Só Existem Paredes


Há momentos em que o acelerador quebra, o automático desliga, por mais que a gente pise fundo e queira ignorar o que se vê, o que se sente. E a gente é obrigado a enxergar cada coisa que está fora do lugar na nossa vida, e a gente é obrigado a sentir o que a gente conseguiu disfarçar por semanas.

Às vezes me sinto no filme Laranja Mecânica. A vida me prende e força meus olhos bem abertos para fitar tudo aquilo que não quero ver.

No fim do dia admito que sobram motivos para celebrar, mas não consigo. Meus destroços não se encaixam, eu perco a forma e, ao tentar me remontar, não me transformo em nada.

Foram tantos tropeços e descaminhos que me trouxeram até aqui, nada planejado, tampouco pretendido. Tantos desencontros, tantas vontades e choros engolidos.

Nesse arquipélago social em que "vivemos", onde tornamo-nos ilhas, pesa o peso de existir na contramão da leveza de viver. 

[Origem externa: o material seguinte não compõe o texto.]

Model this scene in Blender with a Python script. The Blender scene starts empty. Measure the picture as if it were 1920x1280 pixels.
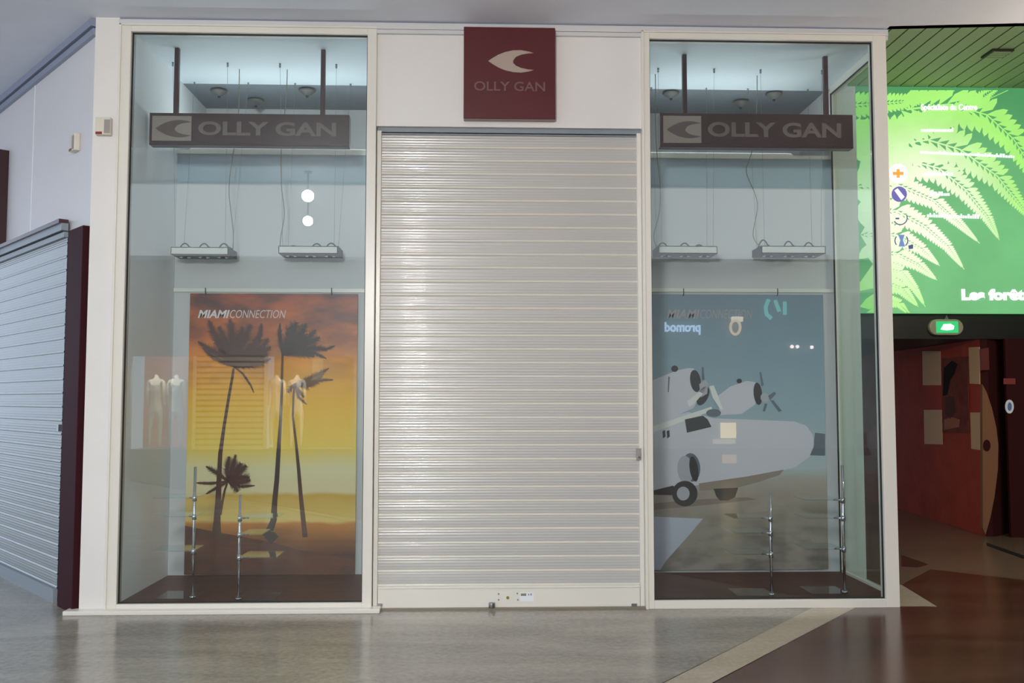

Seria pecado querer mais disso tudo e muito menos também, essa latejante contradição que transborda todo dia no meu coração?

O final de dias assim deveria ser consumado com um abraço compreensivo. Cumplicidade faz mais falta que paixão, mas só existem paredes. Melhor é tentar dormir, anestesia forçada na veia. Talvez amanhã o automático reinicie e minha atuação continue convencendo.